Fraud methods have evolved specifically to bypass traditional security measures.

Psychological Manipulation: Phishing, Smishing, and Vishing

The weakest link is often human behavior. Through SMS (smishing) or phone calls (vishing), attackers create a sense of urgency or fear to trick victims into sharing credentials or approving fraudulent actions.

By 2026, these messages are nearly indistinguishable from legitimate communications: no spelling errors, perfectly personalized, and often generated using AI.

Theft and Reuse of Identity Documents

Stealing identity documents—whether physical or digital—remains a classic technique. ID cards, passports, or driver’s licenses are scanned, altered, and reused to register on platforms or trigger administrative processes. Fraudsters may:

  • Reuse genuine documents while modifying photos or certain fields.
  • Combine elements from different sources to create falsified documents that are difficult to detect without advanced automated checks.

These documents are then used in remote onboarding processes, particularly where controls remain superficial or rely on simple visual inspection.

De la présentation à l’injection : l’ère du deepfake From Presentation to Injection: The Deepfake Era

This is where the threat becomes highly technical. During online identity verification, several types of attacks now coexist:

  • Presentation attacks, using photos, videos, or masks in front of a camera.
  • Injection attacks, where a manipulated video stream is fed directly into the system using virtual cameras or emulators.
  • Deepfakes, capable of generating animated faces that match expected movements.

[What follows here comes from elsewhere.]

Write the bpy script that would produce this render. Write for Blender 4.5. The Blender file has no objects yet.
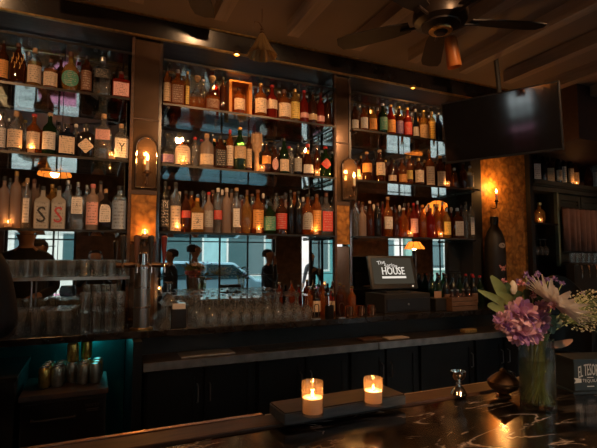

These techniques specifically target biometric verification systems and remote onboarding workflows.

How Organizations Can Prepare Today

With identity theft now systemic, the question is no longer if an organization will be targeted, but when and how. The response requires a combination of technology, governance, and awareness.

Relying on Certified Technologies

The first step is to ensure that onboarding, identity verification, and authentication solutions rely on technologies that have been independently evaluated and certified. This includes solutions that:

  • Are certified against recognized standards (ISO, CEN),
  • Detect presentation attacks (PAD),
  • Detect injection attacks and deepfakes (IAD),
  • Operate effectively in both web and mobile environments,
  • Are audited by independent bodies.

Structuring Fraud Prevention at the Organizational Level

Technology alone is not enough. Organizations need clear governance:

  • Identify the most critical user journeys (account opening, data changes, high-value contract signing).
  • Define control policies aligned with risk levels (alert thresholds, manual reviews, journey segmentation).
  • Involve compliance, legal, security, and business teams in defining rules.

Raising Awareness and Evolving Practices

Even the best technology can be bypassed if teams and users are not aware of fraud signals. Organizations should:

  • Train employees to recognize subtle fraud indicators (unusual behavior, inconsistencies, suspicious requests).
  • Educate customers and users on best practices, such as never sharing sensitive codes or documents.

Conclusion : 

In 2026, identity theft is no longer a secondary risk, it’s a strategic challenge directly impacting trust, compliance, and operational performance. Fraudsters have scaled up. Organizations must do the same. Those who take the issue seriously today, by combining certified technologies, robust processes, and a culture of vigilance, will be far better prepared to face a type of fraud that has fully entered the industrial age.